SUPPLIED INFORMATION
[START]

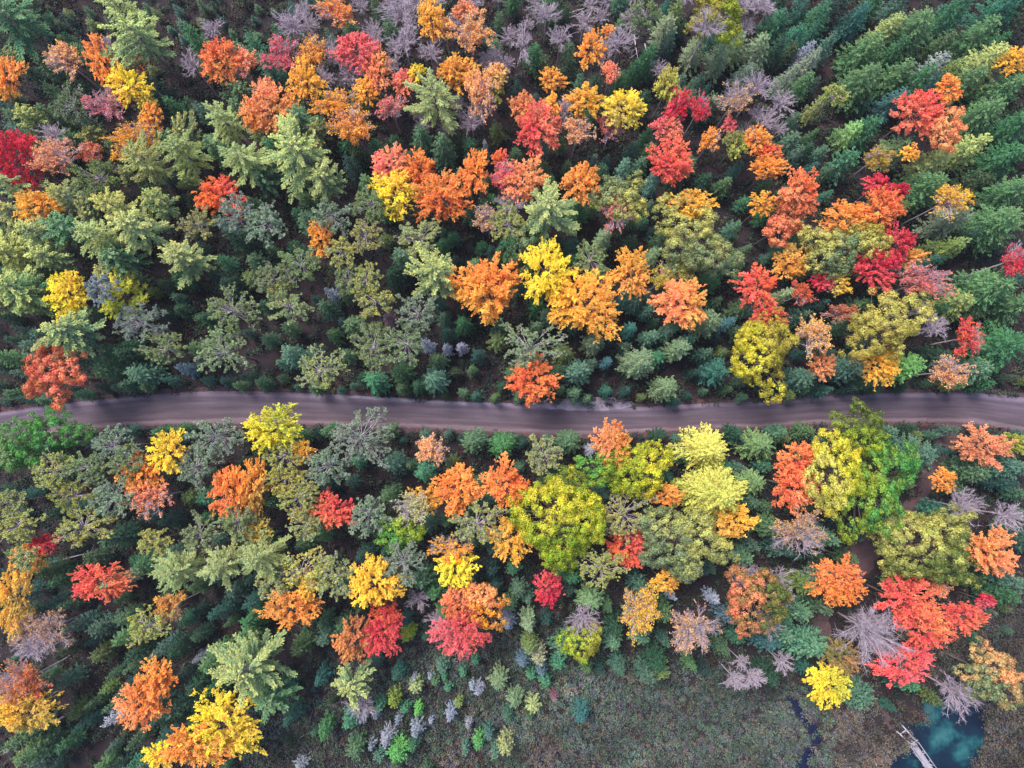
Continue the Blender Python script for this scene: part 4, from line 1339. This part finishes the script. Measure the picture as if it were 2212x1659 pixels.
log(105, 1217, 210, 1190, .16, 'long straight lilac grey log on the lower left', 2, 9, .3, 1.5)
log(82, 1238, 152, 1220, .15, 'shorter lilac grey log under the long straight one', 1, 10, .3, 1.2)

# ------------------------------------------------------------------ low growth
def cover_material():
    m, ns, ls = newmat('low leaves and heath')
    a = N(ns, 'ShaderNodeAttribute', attribute_type='GEOMETRY', attribute_name='leaf')
    b = N(ns, 'ShaderNodeBsdfPrincipled'); ls.new(a.outputs['Color'], b.inputs['Base Color']); b.inputs['Roughness'].default_value = .8
    out = N(ns, 'ShaderNodeOutputMaterial'); ls.new(b.outputs[0], out.inputs['Surface']); return m
MAT_COVER = cover_material()
def cover(name, pts, rad, hgt, per, cols, seed, leaf=.2):
    """clumps of small leaves; cols: (n,3) colour of each clump"""
    rng = np.random.default_rng(seed); n = len(pts)
    P = np.repeat(np.array(pts, float), per, axis=0); Rr = np.repeat(rad, per); Hh = np.repeat(hgt, per); Cc = np.repeat(cols, per, axis=0)
    v = nrm(rng.normal(0, 1, (n * per, 3))); v[:, 2] = np.abs(v[:, 2])
    q = rng.random(n * per) ** .45
    C = np.column_stack([P[:, 0] + v[:, 0] * Rr * q, P[:, 1] + v[:, 1] * Rr * q, .05 + v[:, 2] * Hh * q])
    Lf = Leaves(rng); Lf.add(C, rng.normal(0, 1, C.shape), v + [0, 0, .4] + rng.normal(0, .4, C.shape), leaf * rng.uniform(.7, 1.4, len(C)), leaf * .6, 0, 0)
    V, Q, _ = Lf.arrays()
    col = Cc * rng.uniform(.65, 1.35, (len(Cc), 1))
    return mesh_obj(name, V, Q, MAT_COVER, attr=np.repeat(np.clip(col, 0, 1), 4, axis=0))
def pal(*names): return np.array([srgb(c) for c in names])
def vnoise(x, y, s, seed):
    r = np.random.default_rng(seed); ph = r.random((6, 3)) * 6.28; fr = r.normal(0, 1, (6, 2)) * s
    return sum(np.sin(fr[k, 0] * x + fr[k, 1] * y + ph[k, 0]) for k in range(6)) / 6
rng = np.random.default_rng(5)
FLOOR = pal((56, 80, 64), (70, 46, 46), (46, 76, 66), (74, 92, 66), (78, 56, 50), (40, 62, 60), (90, 96, 70))
pts = []; cols = []; rad = []
HE_p, HE_c, HE_r = [], [], []
HEATH = pal((106, 124, 100), (98, 116, 114), (126, 112, 100), (82, 106, 92), (120, 96, 90), (108, 104, 116))
for _ in range(30000):
    x, y = rng.uniform(-100, 100), rng.uniform(-66, 90)
    u, v = proj(x, y, 0)
    if on_road(u, v, 6): continue
    if blocked(u + rng.normal(0, 4), v + rng.normal(0, 4), 0): continue
    d = district(u + rng.normal(0, 26), v + rng.normal(0, 26))
    if d in 'RL' and rng.random() < .5: d = 'S'
    nz = vnoise(x, y, .18, 3)
    if d in 'MRL':
        HE_p.append((x, y)); HE_r.append(rng.uniform(.35, .95))
        warm = u > 1800 + 60 * nz
        c = HEATH[rng.choice([2, 4, 5, 2] if (warm or nz > .6) else [0, 1, 3, 5, 2])] * rng.uniform(.4, .95) * (1 + .8 * vnoise(x, y, .3, 9)) * (1 + .5 * vnoise(x, y, .8, 10))
        if rng.random() < .16: HE_r[-1] *= 2.3; c = c * (.75, .9, .8)
        HE_c.append(c * .85)
    elif rng.random() < .50 + .45 * nz + .25:
        pts.append((x, y)); rad.append(rng.uniform(.35, 1.25)); cols.append(FLOOR[rng.integers(7)] * rng.uniform(.3, .8))  # clump colours darkened to paint deeper shade into the gaps
for _ in range(15000):
    x, y = rng.uniform(-45, 92), rng.uniform(-66, -26)
    u, v = proj(x, y, 0)
    if blocked(u + rng.normal(0, 4), v + rng.normal(0, 4), 0) or district(u + rng.normal(0, 26), v + rng.normal(0, 26)) not in 'MRL': continue
    nz = vnoise(x, y, .18, 3); warm = u > 1800 + 60 * nz
    HE_p.append((x, y)); HE_r.append(rng.uniform(.3, .85)); HE_c.append(.85 * np.array((.9, 1.0, .95)) * HEATH[rng.choice([2, 4, 5, 2] if (warm or nz > .6) else [0, 1, 3, 5, 2])] * rng.uniform(.4, .95) * (1 + .8 * vnoise(x, y, .3, 9)) * (1 + .5 * vnoise(x, y, .8, 10)))
rad = np.array(rad); tag(cover('undergrowth', pts, rad, rad * 2.0, 34, np.array(cols), 11, .36), 'dark low undergrowth covering the forest floor', 'undergrowth', kind='stuff')
HE_r = np.array(HE_r); tag(cover('heath', HE_p, HE_r, HE_r * 1.8, 34, np.array(HE_c), 12, .27), 'grey green heath shrubs covering the marsh at the bottom', 'heath', kind='stuff')
# fallen leaves on the verge and road edge
lp = []; lc = []
LIT = pal((150, 70, 50), (120, 60, 56), (170, 110, 70), (110, 70, 70))
for _ in range(5000):
    u = rng.uniform(-100, 2300); e = rng.integers(2)
    v = (np.interp(u, _us, _rt) - 4 - abs(rng.normal(0, 7))) if e else (np.interp(u, _us, _rb) + 4 + abs(rng.normal(0, 7)))
    if 2010 < u < 2150 and rng.random() < .6: v = rng.uniform(915, 990)
    x, y = at(u, v); lp.append((x, y)); lc.append(LIT[rng.integers(4)] * rng.uniform(.5, 1.1))
lr = np.full(len(lp), .3); tag(cover('fallen_leaves', lp, lr, lr * .15, 4, np.array(lc), 13, .12), 'scattered reddish fallen leaves along the road verges', 'leaves', kind='stuff')

# the wood goes on beyond the frame
rng = np.random.default_rng(31); Lf = Leaves(rng); FP = []; tr = 0
RING = pal((62, 108, 66), (52, 106, 90), (128, 134, 66), (236, 150, 50), (230, 80, 44), (134, 150, 104), (74, 124, 76), (240, 200, 60))
Vs, Qs, Cs, nv = [], [], [], 0
while tr < 330:
    x, y = rng.uniform(-135, 135), rng.uniform(-105, 125)
    gu, gv = proj(x, y, 0); tu, tv = proj(x, y, 12)
    if -70 < tu < 2282 and -70 < tv < 1730: continue
    if -40 < gu < 2252 and -40 < gv < 1700: continue
    if on_road(gu, gv, 30): continue
    tr += 1; R = rng.uniform(2, 4.5); H = rng.uniform(9, 16); n = 330
    v_ = nrm(rng.normal(0, 1, (n, 3))); v_[:, 2] = np.abs(v_[:, 2]) * 1.2 - .25
    L2 = Leaves(rng); C = np.array([x, y, H - R]) + v_ * R * rng.uniform(.75, 1.05, (n, 1)); L2.add(C, rng.normal(0, 1, C.shape), v_ + rng.normal(0, .3, C.shape), .9, .6, 0, 0)
    a, q, _ = L2.arrays(); Vs.append(a); Qs.append(q + nv); nv += len(a)
    c = RING[rng.choice(8, p=[.22, .2, .16, .07, .06, .14, .1, .05])] * rng.uniform(.6, 1.3, (n, 1)); Cs.append(np.repeat(np.clip(c, 0, 1), 4, axis=0))
tag(mesh_obj('surrounding_forest', np.vstack(Vs), np.vstack(Qs), MAT_COVER, attr=np.vstack(Cs)), 'autumn forest continuing beyond every side of the view', 'forest', kind='stuff')

# ------------------------------------------------------------------ air over the forest
bm_ = ([], []); box(bm_, (-180, 0), (180, 0), 360, CAM_H + 6, -1.0)
MAT_AIR, ns, ls = newmat('thin blue evening air')
pv = N(ns, 'ShaderNodeVolumePrincipled'); pv.inputs['Color'].default_value = (.80, .86, 1, 1); pv.inputs['Density'].default_value = .0001
out = N(ns, 'ShaderNodeOutputMaterial'); ls.new(pv.outputs[0], out.inputs['Volume'])
tag(mesh_obj('haze', bm_[0], bm_[1], MAT_AIR), 'thin cool haze in the air over the forest', 'haze', kind='stuff')
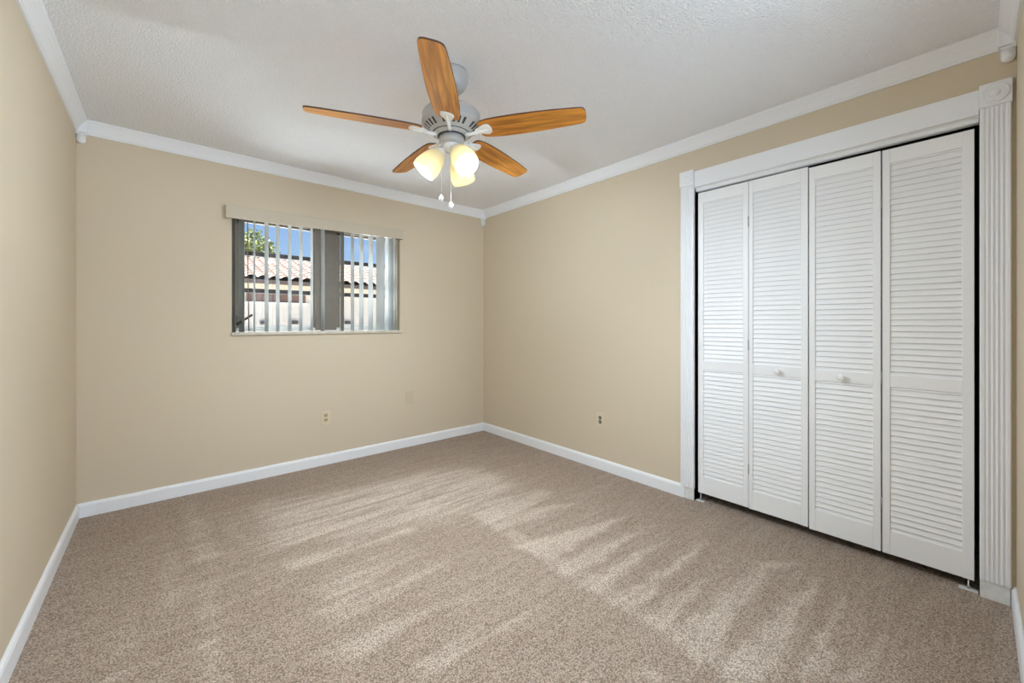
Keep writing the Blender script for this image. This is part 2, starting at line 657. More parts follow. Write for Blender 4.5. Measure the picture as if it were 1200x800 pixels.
def build_floor():
    step = 0.012
    xs = np.arange(XL - 0.02, XR + 0.70, step)
    ys = np.arange(YF - 0.02, YB + 0.03, step)
    gx, gy = np.meshgrid(xs, ys)
    wob = smooth2(rng.randn(*gx.shape), 10) * 0.05
    wob2 = smooth2(rng.randn(*gx.shape), 10) * 0.05
    # brushed streaks: noise drawn out along the strokes
    st = rng.randn(*gx.shape)
    for _ in range(160):
        st = (np.roll(st, 1, 1) + np.roll(st, -1, 1) + 2 * st) / 4
    st = smooth2(st, 2)
    st = st / st.std()
    nap_sheen = np.zeros(gx.shape)
    for k, (poly, s) in enumerate(TRACKS_AND_SHEEN):
        i = inside(gx + wob, gy + wob2, poly).astype(float) * s
        if k == 13:  # the patch with painted window sheen, blurred wide and streaked
            i = smooth2(i, 60) * np.clip(0.95 + 0.42 * st, 0.15, 1.5)
        elif k > 13:
            i = smooth2(i, 7) * np.clip(0.9 + 0.30 * st, 0.2, 1.4)
        else:
            i = smooth2(i, 2) * np.clip(0.95 + 0.14 * st, 0.4, 1.3)
        nap_sheen = np.maximum(nap_sheen, i)
    nap_sheen = nap_sheen + 0.10 + 0.05 * st
    verts = [(float(x), float(y), 0.0) for y in ys for x in xs]
    nx, ny = len(xs), len(ys)
    faces = [(j * nx + i, j * nx + i + 1, (j + 1) * nx + i + 1, (j + 1) * nx + i) for j in range(ny - 1) for i in range(nx - 1)]
    me = bpy.data.meshes.new('floor')
    me.from_pydata(verts, [], faces)
    at = me.attributes.new('nap_sheen', 'FLOAT', 'POINT')
    at.data.foreach_set('value', nap_sheen.ravel().astype(np.float32))
    me.materials.append(M['carpet'])
    o = bpy.data.objects.new('floor', me)
    C.objects.link(o)
    return struct(o)


build_floor()
b = MB().box((XL - T, YF - T, ZC), (XR + 0.75, YB + T, ZC + 0.12))
struct(b.build('ceiling', M['ceiling']))
b = MB()
b.box((XL - T, YB, 0), (WX0, YB + T, ZC)); b.box((WX1, YB, 0), (XR + 0.75, YB + T, ZC))
b.box((WX0, YB, 0), (WX1, YB + T, WZ0)); b.box((WX0, YB, WZ1), (WX1, YB + T, ZC))
struct(b.build('wall_back', M['wall']))
struct(MB().box((XL - T, YF - T, 0), (XL, YB, ZC)).build('wall_left', M['wall']))
b = MB()
b.box((XR, CY1, 0), (XR + 0.11, YB, ZC)); b.box((XR, YF, 0), (XR + 0.11, CY0, ZC)); b.box((XR, CY0, CZ1), (XR + 0.11, CY1, ZC))
struct(b.build('wall_right', M['wall']))
b = MB()
b.box((DX1, YF - T, 0), (XR + 0.75, YF, ZC)); b.box((DX0, YF - T, DZ1), (DX1, YF, ZC))
struct(b.build('wall_front', M['wall']))
# closet niche
b = MB()
b.box((XR + 0.68, YF - .05, -.02), (XR + 0.75, CY1 + 0.27, ZC + .02)); b.box((XR + 0.09, CY1 + 0.2, -.02), (XR + 0.70, CY1 + 0.27, ZC + .02)); b.box((XR + 0.09, YF - .05, -.02), (XR + 0.70, YF + .03, ZC + .02))
struct(b.build('wall_closet', M['dark']))
# unseen hall behind the doorway, widened around the added fill lamps
b = MB()
b.box((XL - T - 0.3, -1.75, 0), (XL - T - 0.2, YF - T, ZC)); b.box((2.3, -1.75, 0), (2.4, YF - T, ZC))
b.box((XL - T - 0.2, -1.75, 0), (2.3, -1.65, ZC)); b.box((XL - T - 0.3, -1.75, ZC), (2.4, YF - T, ZC + .1))
b.box((XL - T - 0.3, YF - T - .02, 0), (XL - T, YF - T, ZC))
struct(b.build('wall_hall', M['hall']))
b = MB().box((XL - T - 0.3, -1.75, -0.06), (2.4, YF - 0.02, -0.001))
struct(b.build('floor_hall', M['ground']))


# baseboards
def base_run(name, length, mat4):
    prof = [(0, 0), (0.014, 0), (0.014, 0.070), (0.010, 0.081), (0.004, 0.087), (0, 0.087)]
    struct(MB().prism(prof, 0, length, mat=mat4).build(name, M['trim']))


# local x -> out from wall, y -> up, z -> along wall
base_run('baseboard_back', XR - XL, basis((0, -1, 0), (0, 0, 1), (1, 0, 0), (XL, YB, 0)))
base_run('baseboard_left', YB - YF, basis((1, 0, 0), (0, 0, 1), (0, 1, 0), (XL, YF, 0)))
base_run('baseboard_right', YB - 1.306, basis((-1, 0, 0), (0, 0, 1), (0, 1, 0), (XR, 1.306, 0)))
base_run('baseboard_front', XR - DX1, basis((0, 1, 0), (0, 0, 1), (1, 0, 0), (DX1, YF, 0)))


# crown moulding (trim_1..4)
def crown_run(name, length, mat4):
    prof = [(0, -0.080), (0.009, -0.080), (0.010, -0.072), (0.015, -0.068), (0.016, -0.062), (0.024, -0.046),
            (0.028, -0.040), (0.030, -0.035), (0.038, -0.024), (0.041, -0.018), (0.047, -0.012), (0.050, -0.007), (0.050, 0), (0, 0)]
    struct(MB().prism(prof, 0, length, mat=mat4).build(name, M['trim']))


crown_run('trim_1', XR - XL, basis((0, -1, 0), (0, 0, 1), (1, 0, 0), (XL, YB, ZC)))
crown_run('trim_2', YB - YF, basis((1, 0, 0), (0, 0, 1), (0, 1, 0), (XL, YF, ZC)))
crown_run('trim_3', YB - YF, basis((-1, 0, 0), (0, 0, 1), (0, 1, 0), (XR, YF, ZC)))
crown_run('trim_4', XR - DX1, basis((0, 1, 0), (0, 0, 1), (1, 0, 0), (DX1, YF, ZC)))


def corner_block(n, x, y, sx, sy, drop):
    """moulding block in an inside corner with a turned pendant below"""
    s = 0.050
    bb = MB()
    bb.box((x, y, ZC - 0.084), (x + sx * s, y + sy * s, ZC))
    bb.box((x, y, ZC - 0.095), (x + sx * (s - .006), y + sy * (s - .006), ZC - 0.085))
    o = bb.build('trim_%d' % n, M['trim'], bevel=0.003)
    struct(o)
    pm = Matrix.Translation((x + sx * 0.022, y + sy * 0.022, ZC - 0.095))
    h = drop
    p = MB().lathe([(0.022, 0), (0.022, -h * .60), (0.0205, -h * .76), (0.016, -h * .90), (0.009, -h * .98), (0.001, -h)], 20, mat=pm)
    p.build('pendant', M['trim'], o)


corner_block(5, XL, YB, 1, -1, 0.050)
corner_block(6, XR, YB, -1, -1, 0.075)
corner_block(7, XR, YF, -1, 1, 0.050)

# ------------------------------------------------------------------ closet casing
XF = XR - 0.020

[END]

TASK BRIEF
Reproduce verbatim the lines above, from the line with "Keep writing the" through the line with "return struct(o)".

WRITTEN ANSWER
Keep writing the Blender script for this image. This is part 2, starting at line 657. More parts follow. Write for Blender 4.5. Measure the picture as if it were 1200x800 pixels.
def build_floor():
    step = 0.012
    xs = np.arange(XL - 0.02, XR + 0.70, step)
    ys = np.arange(YF - 0.02, YB + 0.03, step)
    gx, gy = np.meshgrid(xs, ys)
    wob = smooth2(rng.randn(*gx.shape), 10) * 0.05
    wob2 = smooth2(rng.randn(*gx.shape), 10) * 0.05
    # brushed streaks: noise drawn out along the strokes
    st = rng.randn(*gx.shape)
    for _ in range(160):
        st = (np.roll(st, 1, 1) + np.roll(st, -1, 1) + 2 * st) / 4
    st = smooth2(st, 2)
    st = st / st.std()
    nap_sheen = np.zeros(gx.shape)
    for k, (poly, s) in enumerate(TRACKS_AND_SHEEN):
        i = inside(gx + wob, gy + wob2, poly).astype(float) * s
        if k == 13:  # the patch with painted window sheen, blurred wide and streaked
            i = smooth2(i, 60) * np.clip(0.95 + 0.42 * st, 0.15, 1.5)
        elif k > 13:
            i = smooth2(i, 7) * np.clip(0.9 + 0.30 * st, 0.2, 1.4)
        else:
            i = smooth2(i, 2) * np.clip(0.95 + 0.14 * st, 0.4, 1.3)
        nap_sheen = np.maximum(nap_sheen, i)
    nap_sheen = nap_sheen + 0.10 + 0.05 * st
    verts = [(float(x), float(y), 0.0) for y in ys for x in xs]
    nx, ny = len(xs), len(ys)
    faces = [(j * nx + i, j * nx + i + 1, (j + 1) * nx + i + 1, (j + 1) * nx + i) for j in range(ny - 1) for i in range(nx - 1)]
    me = bpy.data.meshes.new('floor')
    me.from_pydata(verts, [], faces)
    at = me.attributes.new('nap_sheen', 'FLOAT', 'POINT')
    at.data.foreach_set('value', nap_sheen.ravel().astype(np.float32))
    me.materials.append(M['carpet'])
    o = bpy.data.objects.new('floor', me)
    C.objects.link(o)
    return struct(o)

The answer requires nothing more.